Vediamo un paio di esempi di semitismi.

Quando nei Vangeli leggiamo che Gesù aveva dei fratelli, il termine "fratello", il greco "αδελφός" ("adelphós") traduce l'ebraico e l'aramaico "אָח" (aḥ), con il quale, però, in senso semitico, non si intendono solo i fratelli "germanici", ma anche i fratelli "unilaterali", i cugini, i parenti in genere, i membri dello stesso clan, tribù o popolo. Anche nell'ebraico moderno non esiste un termine per indicare un cugino: lo si chiama semplicemente "figlio dello zio".

O ancora (Matteo 3, 9): "Io vi dico che da queste pietre Dio può suscitare veri figli ad Abramo".

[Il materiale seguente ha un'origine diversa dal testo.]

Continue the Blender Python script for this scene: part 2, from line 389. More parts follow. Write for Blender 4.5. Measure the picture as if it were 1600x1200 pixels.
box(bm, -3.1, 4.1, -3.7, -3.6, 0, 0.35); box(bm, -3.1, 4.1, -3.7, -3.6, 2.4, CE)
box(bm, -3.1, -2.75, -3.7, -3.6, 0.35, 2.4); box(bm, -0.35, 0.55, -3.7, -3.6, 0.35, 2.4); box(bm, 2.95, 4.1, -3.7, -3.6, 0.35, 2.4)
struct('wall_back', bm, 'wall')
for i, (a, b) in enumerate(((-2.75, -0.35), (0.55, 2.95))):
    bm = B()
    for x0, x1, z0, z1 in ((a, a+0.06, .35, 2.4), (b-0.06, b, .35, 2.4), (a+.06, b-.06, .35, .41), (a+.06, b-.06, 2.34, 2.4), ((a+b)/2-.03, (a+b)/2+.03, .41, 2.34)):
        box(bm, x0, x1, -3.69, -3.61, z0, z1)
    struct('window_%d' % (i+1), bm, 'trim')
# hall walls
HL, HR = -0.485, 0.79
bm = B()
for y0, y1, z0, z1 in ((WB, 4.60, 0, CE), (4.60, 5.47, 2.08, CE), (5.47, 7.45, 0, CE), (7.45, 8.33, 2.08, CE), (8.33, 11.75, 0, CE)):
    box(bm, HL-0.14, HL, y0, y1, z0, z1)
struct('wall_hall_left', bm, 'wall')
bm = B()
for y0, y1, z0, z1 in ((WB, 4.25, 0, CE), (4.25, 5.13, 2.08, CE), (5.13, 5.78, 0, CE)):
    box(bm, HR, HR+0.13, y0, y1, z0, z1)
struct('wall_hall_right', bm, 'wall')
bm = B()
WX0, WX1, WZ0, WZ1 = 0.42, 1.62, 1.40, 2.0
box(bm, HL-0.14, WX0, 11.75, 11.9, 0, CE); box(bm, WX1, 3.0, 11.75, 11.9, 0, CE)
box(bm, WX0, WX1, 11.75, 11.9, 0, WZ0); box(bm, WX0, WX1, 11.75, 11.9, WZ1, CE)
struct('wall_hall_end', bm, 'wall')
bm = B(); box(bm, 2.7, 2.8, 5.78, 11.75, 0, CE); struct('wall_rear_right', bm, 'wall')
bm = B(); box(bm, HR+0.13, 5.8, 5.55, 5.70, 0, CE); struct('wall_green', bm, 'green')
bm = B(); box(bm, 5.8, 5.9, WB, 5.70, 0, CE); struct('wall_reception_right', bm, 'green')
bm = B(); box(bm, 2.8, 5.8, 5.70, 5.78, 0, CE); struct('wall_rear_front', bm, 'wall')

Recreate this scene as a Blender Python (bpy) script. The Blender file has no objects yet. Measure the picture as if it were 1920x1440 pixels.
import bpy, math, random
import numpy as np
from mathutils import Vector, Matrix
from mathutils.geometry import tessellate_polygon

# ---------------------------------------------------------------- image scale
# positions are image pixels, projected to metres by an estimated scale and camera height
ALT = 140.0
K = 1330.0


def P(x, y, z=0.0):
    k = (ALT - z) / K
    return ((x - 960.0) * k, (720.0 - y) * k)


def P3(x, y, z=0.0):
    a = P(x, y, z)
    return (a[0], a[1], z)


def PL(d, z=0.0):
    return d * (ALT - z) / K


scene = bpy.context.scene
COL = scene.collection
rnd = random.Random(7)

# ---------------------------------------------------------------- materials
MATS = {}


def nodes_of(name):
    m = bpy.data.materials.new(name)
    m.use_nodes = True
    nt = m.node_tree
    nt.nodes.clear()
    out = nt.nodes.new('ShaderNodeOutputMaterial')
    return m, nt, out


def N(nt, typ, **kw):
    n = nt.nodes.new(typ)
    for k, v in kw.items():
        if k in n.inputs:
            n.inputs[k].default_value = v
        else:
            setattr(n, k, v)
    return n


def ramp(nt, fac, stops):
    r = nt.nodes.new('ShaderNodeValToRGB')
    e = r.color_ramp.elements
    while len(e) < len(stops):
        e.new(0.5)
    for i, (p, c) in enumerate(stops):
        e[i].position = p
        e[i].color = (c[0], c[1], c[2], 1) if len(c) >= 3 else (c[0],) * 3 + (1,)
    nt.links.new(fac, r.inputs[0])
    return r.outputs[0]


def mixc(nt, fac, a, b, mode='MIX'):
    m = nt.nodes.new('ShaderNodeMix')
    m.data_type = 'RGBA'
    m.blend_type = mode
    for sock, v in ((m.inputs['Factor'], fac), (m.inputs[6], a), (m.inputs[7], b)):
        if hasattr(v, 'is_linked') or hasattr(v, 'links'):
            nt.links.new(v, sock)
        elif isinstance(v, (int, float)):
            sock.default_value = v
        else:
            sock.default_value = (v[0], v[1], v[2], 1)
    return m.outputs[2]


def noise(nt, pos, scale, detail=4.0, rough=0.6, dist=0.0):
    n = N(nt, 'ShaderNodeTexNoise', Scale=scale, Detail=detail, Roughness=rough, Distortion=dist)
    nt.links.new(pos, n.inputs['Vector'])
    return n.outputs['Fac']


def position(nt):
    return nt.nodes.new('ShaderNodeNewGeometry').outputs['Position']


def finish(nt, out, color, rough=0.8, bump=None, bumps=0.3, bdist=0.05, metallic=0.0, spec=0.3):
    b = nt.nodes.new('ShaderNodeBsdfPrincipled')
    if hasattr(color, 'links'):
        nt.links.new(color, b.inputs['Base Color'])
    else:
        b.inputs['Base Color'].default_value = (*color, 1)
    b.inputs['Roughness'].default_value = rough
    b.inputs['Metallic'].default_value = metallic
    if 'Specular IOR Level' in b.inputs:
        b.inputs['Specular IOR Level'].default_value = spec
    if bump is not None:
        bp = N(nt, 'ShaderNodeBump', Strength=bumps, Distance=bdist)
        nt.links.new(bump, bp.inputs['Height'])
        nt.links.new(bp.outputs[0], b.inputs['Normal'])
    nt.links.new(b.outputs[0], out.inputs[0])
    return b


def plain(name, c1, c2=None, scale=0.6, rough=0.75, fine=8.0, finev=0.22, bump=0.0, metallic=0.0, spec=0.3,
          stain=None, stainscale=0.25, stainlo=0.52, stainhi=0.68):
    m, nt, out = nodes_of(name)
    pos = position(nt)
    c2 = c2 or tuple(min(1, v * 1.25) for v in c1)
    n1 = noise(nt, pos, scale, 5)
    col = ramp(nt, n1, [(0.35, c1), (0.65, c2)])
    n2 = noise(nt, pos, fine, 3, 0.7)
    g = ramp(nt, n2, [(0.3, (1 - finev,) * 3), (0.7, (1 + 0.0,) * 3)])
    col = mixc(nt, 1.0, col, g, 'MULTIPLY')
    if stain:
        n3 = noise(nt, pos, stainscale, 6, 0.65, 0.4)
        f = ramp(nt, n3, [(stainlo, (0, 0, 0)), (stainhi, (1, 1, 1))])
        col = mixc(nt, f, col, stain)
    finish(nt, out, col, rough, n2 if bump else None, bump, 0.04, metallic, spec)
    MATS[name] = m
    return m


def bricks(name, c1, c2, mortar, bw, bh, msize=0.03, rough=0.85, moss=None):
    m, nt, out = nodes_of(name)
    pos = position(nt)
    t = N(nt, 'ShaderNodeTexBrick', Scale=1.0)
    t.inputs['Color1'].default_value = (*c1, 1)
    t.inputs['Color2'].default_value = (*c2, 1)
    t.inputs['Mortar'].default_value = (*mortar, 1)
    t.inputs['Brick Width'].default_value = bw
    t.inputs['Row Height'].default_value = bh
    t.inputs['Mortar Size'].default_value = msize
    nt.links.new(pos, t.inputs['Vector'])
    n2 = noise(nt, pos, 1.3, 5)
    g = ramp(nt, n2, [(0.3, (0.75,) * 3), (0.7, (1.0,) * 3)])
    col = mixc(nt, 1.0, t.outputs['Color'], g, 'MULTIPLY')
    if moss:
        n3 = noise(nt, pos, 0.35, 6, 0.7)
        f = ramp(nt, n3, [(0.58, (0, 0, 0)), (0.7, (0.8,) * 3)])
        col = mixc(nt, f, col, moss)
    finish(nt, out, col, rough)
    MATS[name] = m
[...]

In greco: "λέγω γὰρ ὑμῖν ὅτι δύναται ὁ θεὸς ἐκ τῶν λίθων τούτων ἐγεῖραι τέκνα τῷ Ἀβραάμ"; "Lego gar hymìn oti dynatai o Theos ek ton lithon touton egeirai tekna to Abraam".

In ebraico (una possibile traduzione): "אלוהים יכול לעשות מן האבנים האלה בנים לאברה"; "Elohìm yakhòl la'asòt min ha-abanìm ha-'ele banìm le-Avrahàm".

Come si può notare, solo nella versione ebraica c'è assonanza tra il termine "figli" ("banìm") e il termine pietre ("abanìm"). E non solo: questo gioco di parole in rima si inserisce perfettamente nella tecnica di trasmissione degli insegnamenti basata su assonanze, allitterazioni, parabole, ossimori e accostamenti (il famoso cammello che passa per la cruna di un ago) utilizzata dai Tannaìm per rendere memorabili le loro massime.

L'esempio appena citato può essere presente anche in aramaico ("pietre": 'ebnaya; "figli": banaya), ma molti sono solo in ebraico.